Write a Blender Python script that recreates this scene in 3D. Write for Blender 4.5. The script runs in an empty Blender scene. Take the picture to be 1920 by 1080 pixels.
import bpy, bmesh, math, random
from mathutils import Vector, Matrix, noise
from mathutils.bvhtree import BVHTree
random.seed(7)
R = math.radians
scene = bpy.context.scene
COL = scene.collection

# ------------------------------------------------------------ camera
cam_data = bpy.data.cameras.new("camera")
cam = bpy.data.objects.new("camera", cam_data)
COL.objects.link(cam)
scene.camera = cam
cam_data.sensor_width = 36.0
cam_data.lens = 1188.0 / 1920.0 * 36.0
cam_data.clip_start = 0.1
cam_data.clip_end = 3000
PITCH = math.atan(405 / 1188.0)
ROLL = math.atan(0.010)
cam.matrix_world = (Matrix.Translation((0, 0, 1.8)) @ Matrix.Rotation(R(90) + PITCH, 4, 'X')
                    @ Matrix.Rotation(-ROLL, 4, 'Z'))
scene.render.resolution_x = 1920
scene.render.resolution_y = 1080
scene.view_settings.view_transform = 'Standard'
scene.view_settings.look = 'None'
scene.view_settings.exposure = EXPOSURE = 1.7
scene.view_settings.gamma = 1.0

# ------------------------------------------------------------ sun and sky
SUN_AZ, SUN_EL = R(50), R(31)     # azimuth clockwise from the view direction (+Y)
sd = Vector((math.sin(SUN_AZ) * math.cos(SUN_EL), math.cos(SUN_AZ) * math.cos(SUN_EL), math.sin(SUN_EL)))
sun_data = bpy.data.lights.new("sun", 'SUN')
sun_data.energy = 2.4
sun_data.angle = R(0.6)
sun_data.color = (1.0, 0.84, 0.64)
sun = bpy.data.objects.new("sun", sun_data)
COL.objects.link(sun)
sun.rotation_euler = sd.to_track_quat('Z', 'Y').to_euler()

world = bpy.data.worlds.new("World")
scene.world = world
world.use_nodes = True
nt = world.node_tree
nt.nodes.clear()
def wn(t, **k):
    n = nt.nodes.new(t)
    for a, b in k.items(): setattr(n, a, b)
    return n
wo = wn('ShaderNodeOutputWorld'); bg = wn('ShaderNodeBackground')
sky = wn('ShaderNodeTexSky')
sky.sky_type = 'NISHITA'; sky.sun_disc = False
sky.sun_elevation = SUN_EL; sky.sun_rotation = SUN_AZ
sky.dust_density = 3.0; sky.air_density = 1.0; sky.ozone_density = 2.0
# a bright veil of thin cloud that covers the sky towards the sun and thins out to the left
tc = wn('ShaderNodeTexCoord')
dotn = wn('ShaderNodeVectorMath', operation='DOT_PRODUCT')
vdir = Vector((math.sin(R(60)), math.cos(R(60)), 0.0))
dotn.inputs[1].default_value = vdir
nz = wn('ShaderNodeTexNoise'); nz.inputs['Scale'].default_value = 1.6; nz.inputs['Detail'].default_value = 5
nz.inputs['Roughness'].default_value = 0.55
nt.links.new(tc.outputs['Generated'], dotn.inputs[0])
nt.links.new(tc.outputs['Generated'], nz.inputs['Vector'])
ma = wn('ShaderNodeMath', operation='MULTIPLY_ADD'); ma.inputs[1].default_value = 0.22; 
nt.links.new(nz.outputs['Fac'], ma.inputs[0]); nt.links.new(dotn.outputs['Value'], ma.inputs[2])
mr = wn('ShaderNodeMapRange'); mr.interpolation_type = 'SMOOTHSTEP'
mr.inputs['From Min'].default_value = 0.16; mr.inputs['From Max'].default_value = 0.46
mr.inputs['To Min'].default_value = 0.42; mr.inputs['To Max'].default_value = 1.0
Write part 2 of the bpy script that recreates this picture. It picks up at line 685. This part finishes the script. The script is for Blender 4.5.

### [WHAT YOU SHOULD DO]
Write every record out again, unaltered.

### [RESULT]
Write a Blender Python script that recreates this scene in 3D. Write for Blender 4.5. The script runs in an empty Blender scene. Take the picture to be 1920 by 1080 pixels.
import bpy, bmesh, math, random
from mathutils import Vector, Matrix, noise
from mathutils.bvhtree import BVHTree
random.seed(7)
R = math.radians
scene = bpy.context.scene
COL = scene.collection

# ------------------------------------------------------------ camera
cam_data = bpy.data.cameras.new("camera")
cam = bpy.data.objects.new("camera", cam_data)
COL.objects.link(cam)
scene.camera = cam
cam_data.sensor_width = 36.0
cam_data.lens = 1188.0 / 1920.0 * 36.0
cam_data.clip_start = 0.1
cam_data.clip_end = 3000
PITCH = math.atan(405 / 1188.0)
ROLL = math.atan(0.010)
cam.matrix_world = (Matrix.Translation((0, 0, 1.8)) @ Matrix.Rotation(R(90) + PITCH, 4, 'X')
                    @ Matrix.Rotation(-ROLL, 4, 'Z'))
scene.render.resolution_x = 1920
scene.render.resolution_y = 1080
scene.view_settings.view_transform = 'Standard'
scene.view_settings.look = 'None'
scene.view_settings.exposure = EXPOSURE = 1.7
scene.view_settings.gamma = 1.0

# ------------------------------------------------------------ sun and sky
SUN_AZ, SUN_EL = R(50), R(31)     # azimuth clockwise from the view direction (+Y)
sd = Vector((math.sin(SUN_AZ) * math.cos(SUN_EL), math.cos(SUN_AZ) * math.cos(SUN_EL), math.sin(SUN_EL)))
sun_data = bpy.data.lights.new("sun", 'SUN')
sun_data.energy = 2.4
sun_data.angle = R(0.6)
sun_data.color = (1.0, 0.84, 0.64)
sun = bpy.data.objects.new("sun", sun_data)
COL.objects.link(sun)
sun.rotation_euler = sd.to_track_quat('Z', 'Y').to_euler()

world = bpy.data.worlds.new("World")
scene.world = world
world.use_nodes = True
nt = world.node_tree
nt.nodes.clear()
def wn(t, **k):
    n = nt.nodes.new(t)
    for a, b in k.items(): setattr(n, a, b)
    return n
wo = wn('ShaderNodeOutputWorld'); bg = wn('ShaderNodeBackground')
sky = wn('ShaderNodeTexSky')
sky.sky_type = 'NISHITA'; sky.sun_disc = False
sky.sun_elevation = SUN_EL; sky.sun_rotation = SUN_AZ
sky.dust_density = 3.0; sky.air_density = 1.0; sky.ozone_density = 2.0
# a bright veil of thin cloud that covers the sky towards the sun and thins out to the left
tc = wn('ShaderNodeTexCoord')
dotn = wn('ShaderNodeVectorMath', operation='DOT_PRODUCT')
vdir = Vector((math.sin(R(60)), math.cos(R(60)), 0.0))
dotn.inputs[1].default_value = vdir
nz = wn('ShaderNodeTexNoise'); nz.inputs['Scale'].default_value = 1.6; nz.inputs['Detail'].default_value = 5
nz.inputs['Roughness'].default_value = 0.55
nt.links.new(tc.outputs['Generated'], dotn.inputs[0])
nt.links.new(tc.outputs['Generated'], nz.inputs['Vector'])
ma = wn('ShaderNodeMath', operation='MULTIPLY_ADD'); ma.inputs[1].default_value = 0.22; 
nt.links.new(nz.outputs['Fac'], ma.inputs[0]); nt.links.new(dotn.outputs['Value'], ma.inputs[2])
mr = wn('ShaderNodeMapRange'); mr.interpolation_type = 'SMOOTHSTEP'
mr.inputs['From Min'].default_value = 0.16; mr.inputs['From Max'].default_value = 0.46
mr.inputs['To Min'].default_value = 0.42; mr.inputs['To Max'].default_value = 1.0
Write part 2 of the bpy script that recreates this picture. It picks up at line 685. This part finishes the script. The script is for Blender 4.5.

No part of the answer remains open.